CIA officials invisible at DC premiere of Osama film

WASHINGTON (REUTERS) - There were journalists in droves, glasses of wine proffered by waiters and hors d'oeuvres devised by celebrity chef Wolfgang Puck at the Washington premiere of a movie about the CIA, but prominent agency officials were nowhere to be seen.

Although official records show the spy agency cooperated generously with the makers of Zero Dark Thirty, which dramatises the 10-year hunt for Osama bin Laden, the movie's graphic depictions of torture have made it a political hot potato of the kind Washington thrives on but which mystifies Hollywood.

Senator Dianne Feinstein, who chairs the Senate Intelligence Committee, is among those attacking the film, which in its opening scenes suggests the interrogation methods produced information that helped the CIA find Osama.

Ms Feinstein's committee has launched a review of CIA dealings with the film's director Kathryn Bigelow and screenwriter Mark Boal.

Introducing the film on Tuesday evening, Ms Bigelow said the Capitol Hill criticism was: "First of all... surprising, but I also respect their opinions and I think that unfortunately the film was kind of mischaracterised."

Mr Boal mused about the fuss over a movie that has not even opened yet in theatres nationwide and noted the movie makes clear that many different intelligence-gathering methods led to the discovery of Osama's compound in Abbottabad, Pakistan.

Outside the premiere, at Washington's Newseum on Pennsylvania Avenue between Capitol Hill and the White House, a line of protesters dressed as detainees in orange jumpsuits and black hoods, held signs denouncing torture.

Zero Dark Thirty is not unkind to the CIA: It shows the extraordinary lengths operatives and analysts went to find the Al-Qaeda chief, with several dying during the manhunt.

A person close to the filmmakers confirmed that invitations to the screening had been sent to CIA officials, but it was not apparent that any had attended.

The CIA had no immediate comment.

The absence of identifiable CIA officials at the event contrasted sharply with the audience at a Washington screening in October of Argo, which depicts how agency operatives and Canadian diplomats smuggled a group of US diplomats out of Teheranduring the 1979-1981 Iran hostage crisis.

The Argo premiere was attended by then CIA director David Petraeus, his deputy (and current acting CIA chief) Michael Morell, as well as other senior intelligence officials.

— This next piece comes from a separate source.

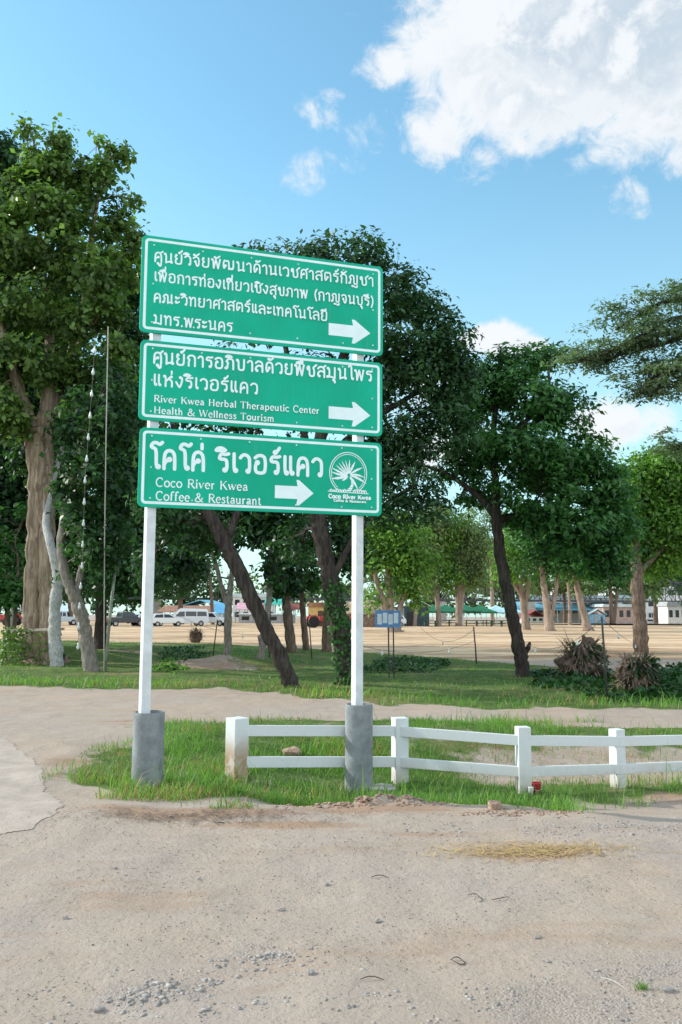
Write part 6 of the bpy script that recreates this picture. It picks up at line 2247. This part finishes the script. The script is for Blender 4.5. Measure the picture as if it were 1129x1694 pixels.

Pictures of Mr Petraeus with the actor Bryan Cranston are posted on the Internet.

One US official familiar with the matter said because of the political heat surrounding Zero Dark Thirty, intelligence officials who were invited probably opted to stay home.

"Given all the political nonsense surrounding the movie, folks likely decided to wait for it to come out on cable on-demand," the official said.

The CIA was not always so stand-offish toward the movie.

Agency documents released to the conservative group Judicial Watch showed that senior officials at both the CIA and the Pentagon, including Mr Morell and Mr Michael Vickers, now the Pentagon's intelligence chief, met with Ms Bigelow and Mr Boal while they were developing the film.

Of course, no one can say there were no spies in the audience on Tuesday night. They could have been under cover.